They call it a school. This is where you do not graduate. But is the so-called Theocratic Ministry School really a school?
Technically, it is a course. The structure is set up to teach people to bring other people into the same program. You learn how to use the Bible to make people believe the Watchtower doctrine, and there are several parts. As I was fading substantially when they were transitioning to the new book and I do not find it worth going back just to see the new structure, I will describe what it was like when I was active.
There was the Number One talk. Usually this was given by a hounder or assistant hounder. It used to last about 15 minutes, and was from the old All Scripture book. There used to be a short question and answer part after this. I vaguely remember they shortened this and cut the Q & A part. This has minimal audience participation, and you learn nothing.
The "Bible" highlights followed. This discussed the verses that were assigned, fitting them into the Watchtower doctrine. In my day, it lasted 6 minutes and was given by a hounder or assistant hounder. No audience participation was given, and you learned nothing from it.
From here, the audience is involved. People are assigned the next three talks in rotating fashion. The #2 talks, as they used to be, was always a Bible reading. Once they had a break in the middle for commentary, but they stopped that. Eventually they just read the passage. I have heard that some weeks, they read a passage from the Puketower magazine in lieu of the Bible. Men (and sometimes boys) are assigned this. The audience learns nothing. The one given these talks works on a point called a counsel point, which is some facet of delivering talks. This resembles a speech course more than a Bible school.

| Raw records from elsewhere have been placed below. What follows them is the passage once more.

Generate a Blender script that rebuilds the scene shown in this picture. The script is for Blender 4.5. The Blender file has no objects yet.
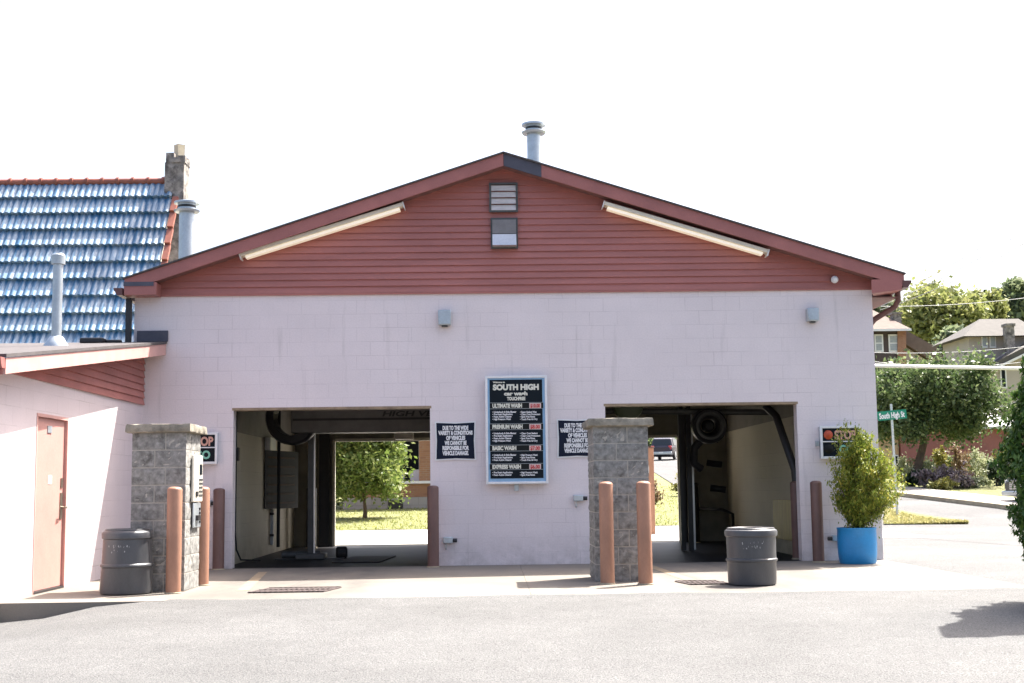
import bpy, math, random
import numpy as np
from mathutils import Vector, Matrix
random.seed(7); rng = np.random.default_rng(11)
scn = bpy.context.scene
COL = scn.collection
PI = math.pi

# ------------------------------------------------------------------ camera, sky, sun, exposure
F = 1300.0; PITCH = math.atan(146.5 / F); YAW = math.radians(1.0); ROLL = .0125; CH = 1.09
RM = Matrix.Rotation(-YAW, 3, 'Z') @ Matrix.Rotation(PI / 2 + PITCH, 3, 'X') @ Matrix.Rotation(-ROLL, 3, 'Z')
cam = bpy.data.cameras.new('camera'); camo = bpy.data.objects.new('camera', cam); COL.objects.link(camo)
camo.matrix_world = Matrix.Translation((0, 0, CH)) @ RM.to_4x4()
cam.sensor_width = 36; cam.lens = F / 1024 * 36; cam.clip_start = .1; cam.clip_end = 2000
scn.camera = camo

SUN = Vector((.46, .40, 1.0)).normalized()
w = bpy.data.worlds.new('World'); scn.world = w; w.use_nodes = True
nt = w.node_tree; nt.nodes.clear()
sky = nt.nodes.new('ShaderNodeTexSky'); sky.sky_type = 'NISHITA'; sky.sun_disc = False
sky.sun_elevation = math.asin(SUN.z); sky.sun_rotation = math.atan2(SUN.x, SUN.y)
sky.air_density = .85; sky.dust_density = 6.5; sky.ozone_density = 1.0
bg = nt.nodes.new('ShaderNodeBackground'); bg.inputs[1].default_value = .118
wo = nt.nodes.new('ShaderNodeOutputWorld')
nt.links.new(sky.outputs[0], bg.inputs[0]); nt.links.new(bg.outputs[0], wo.inputs[0])
sl = bpy.data.lights.new('sun', 'SUN'); sl.energy = 4.3; sl.angle = math.radians(.5); sl.color = (1, .955, .89)
so = bpy.data.objects.new('sun', sl); COL.objects.link(so)
so.rotation_euler = SUN.to_track_quat('Z', 'Y').to_euler(); so.location = (20, 20, 50)
scn.view_settings.view_transform = 'Standard'; scn.view_settings.look = 'None'
scn.view_settings.exposure = 1.86; scn.view_settings.gamma = 1
scn.view_settings.use_curve_mapping = False
scn.cycles.max_bounces = 8; scn.cycles.diffuse_bounces = 5; scn.cycles.transparent_max_bounces = 8

# ------------------------------------------------------------------ measuring helpers (photo pixel -> point of the place)
def ray(px, py): return RM @ Vector(((px - 512) / F, -(py - 341.5) / F, -1))
def at(px, py, Y):
    d = ray(px, py); t = Y / d.y; return Vector((d.x * t, Y, CH + d.z * t))
def atX(px, py, X):
    d = ray(px, py); t = X / d.x; return Vector((X, d.y * t, CH + d.z * t))
def lerp(a, b, t): return a + (b - a) * t
def sstep(t): t = max(0., min(1., t)); return t * t * (3 - 2 * t)
def zt(x, y):
    if y < 33: return 0.
    r = x / y
    s = lerp(.03, .045, sstep((r + .08) / .2)) if r < .12 else lerp(.045, .053, sstep((r - .12) / .15))
    return s * (y - 33) * min(1, .35 + (y - 33) / 8.) if y < 140 else s * 107 + .02 * (y - 140)
def za(x, y):          # the asphalt falls gently away from the apron, more so at the left kerb
    return -.003 - .033 * max(0, 13.38 - y) - .19 * sstep((-3.6 - x) / 1.3) * sstep((y - 6) / 6.)* (1 if y < 13.38 else sstep((14.5 - y) / 1.))
def gt(px, py):
    d = ray(px, py); t = 14.
    while t < 400:
        p = d * t
        if CH + p.z <= zt(p.x, p.y): break
        t += .1
    return Vector((p.x, p.y, zt(p.x, p.y)))

# ------------------------------------------------------------------ materials
MATS = {}
def newmat(name):
    m = bpy.data.materials.new(name); m.use_nodes = True; MATS[name] = m
    n = m.node_tree; return m, n, n.nodes['Principled BSDF']
def nd(n, t, **k):
    x = n.nodes.new(t)
    for a, b in k.items(): setattr(x, a, b)
    return x
def coords(n, kind='Object', scale=(1, 1, 1)):
    tc = nd(n, 'ShaderNodeTexCoord'); mp = nd(n, 'ShaderNodeMapping'); mp.inputs[3].default_value = scale
    n.links.new(tc.outputs[kind], mp.inputs[0]); return mp.outputs[0]
def noise(n, vec, scale, detail=6, rough=.6):
    t = nd(n, 'ShaderNodeTexNoise'); t.inputs['Scale'].default_value = scale; t.inputs['Detail'].default_value = detail
    t.inputs['Roughness'].default_value = rough
    n.links.new(vec, t.inputs['Vector']); return t.outputs['Fac']
def ramp(n, fac, stops):
    r = nd(n, 'ShaderNodeValToRGB'); e = r.color_ramp.elements
    while len(e) < len(stops): e.new(.5)
    for i, (p, c) in enumerate(stops): e[i].position = p; e[i].color = (*c, 1) if len(c) == 3 else c
    n.links.new(fac, r.inputs[0]); return r.outputs[0]
def mix(n, a, b, fac, mode='MIX'):
    x = nd(n, 'ShaderNodeMix', data_type='RGBA', blend_type=mode)
    for s, v in ((6, a), (7, b)):
        if isinstance(v, tuple): x.inputs[s].default_value = (*v, 1)
        else: n.links.new(v, x.inputs[s])
    if isinstance(fac, (int, float)): x.inputs[0].default_value = fac
    else: n.links.new(fac, x.inputs[0])
    return x.outputs[2]
def bump(n, bs, h, strength=.3, dist=.01):
    b = nd(n, 'ShaderNodeBump'); b.inputs['Strength'].default_value = strength; b.inputs['Distance'].default_value = dist
    n.links.new(h, b.inputs['Height']); n.links.new(b.outputs[0], bs.inputs['Normal']); return b
def mul(c, k): return tuple(min(1, v * k) for v in c)
def mat(name, col, rough=.6, var=.18, scale=6., fine=60., bmp=.15, metal=0., stain=None, stain_at=(.62, .74), spec=.5, stretch=(1, 1, 1), emit=None):
    m, n, b = newmat(name)
    v = coords(n, 'Object', stretch)
    f1 = noise(n, v, scale); f2 = noise(n, v, fine, 3)
    c = ramp(n, f1, [(.3, mul(col, 1 - var)), (.7, mul(col, 1 + var))])
    c = mix(n, c, ramp(n, f2, [(.3, (.82, .82, .82)), (.7, (1, 1, 1))]), .6, 'MULTIPLY')
    if stain:
        f3 = noise(n, v, scale * .45, 8, .7)
        c = mix(n, c, stain, ramp(n, f3, [(stain_at[0], (0, 0, 0)), (stain_at[1], (.8, .8, .8))]))
    n.links.new(c, b.inputs['Base Color'])
    b.inputs['Roughness'].default_value = rough; b.inputs['Metallic'].default_value = metal
    b.inputs['Specular IOR Level'].default_value = spec
    if bmp: bump(n, b, f2, bmp, .005)
    if emit:
        b.inputs['Emission Color'].default_value = (*emit[0], 1); b.inputs['Emission Strength'].default_value = emit[1]
    return m
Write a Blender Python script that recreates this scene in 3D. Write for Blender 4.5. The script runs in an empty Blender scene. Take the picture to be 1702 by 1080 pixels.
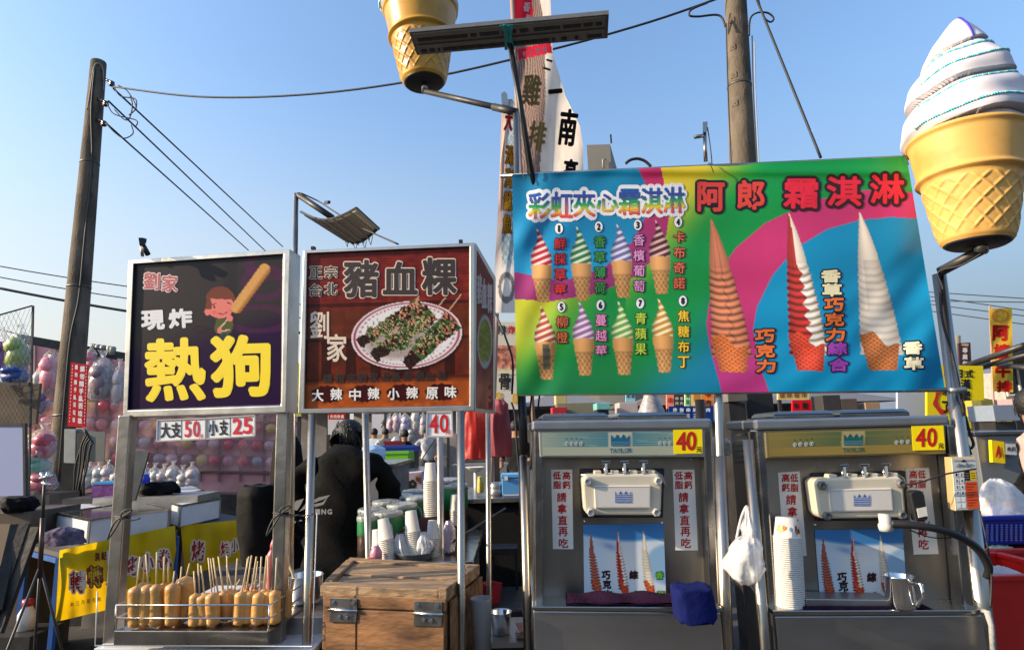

The next talk is always a sister. They pick a subject, and often the sister picks a setting from a list that the Society presented. It is a discussion based talk with a householder, and the Reasoning(TM) book is often used. Again, those members of the audience that are not involved in the talk learn nothing.
The final talk is either another discussion by sisters, or a talk out of the Reasoning(TM) book by a brother(TM). As with the other talks, audience members not giving a talk or serving as householders do not learn anything.
These last 3 talks are tedious. The audience is split into groups, as there are often two "schools(??)". They have the second "school(??)" in the back room (they used to have those downstairs). The setting is either in the main auditorium, or in that back room. They pick the audience for the second "school(??)" by book study. If you are in the designated book study, you go that week. Otherwise, you stay. How boring can that get? For sure, this is crap compared to the classes that I remember school as.
Nor does anyone learn anything. The people with talks have to work on a point within the course of giving better talks. Those in the audience are supposed to learn things for the written (nowadays, oral) reviews that are held periodically. I could give the stock answers usually, but I didn't believe any of them to be actually correct. As one could have the Bible open during this, I used to take the answers directly from the Bible and not the publication that it was supposed to be taken out of.
This is no school. It is a course. It reminds me of a "business" opportunity that I investigated and quickly dismissed. You were selling $1500 courses and $7500 seminars that taught people to sell copies of the same course, and you got a commission out of it. As soon as I saw that and could see no useful product that was being sold, I immediately discontinued looking into it. The Watchtower Society is giving the same type of course and calling it a "school". I call it a scam.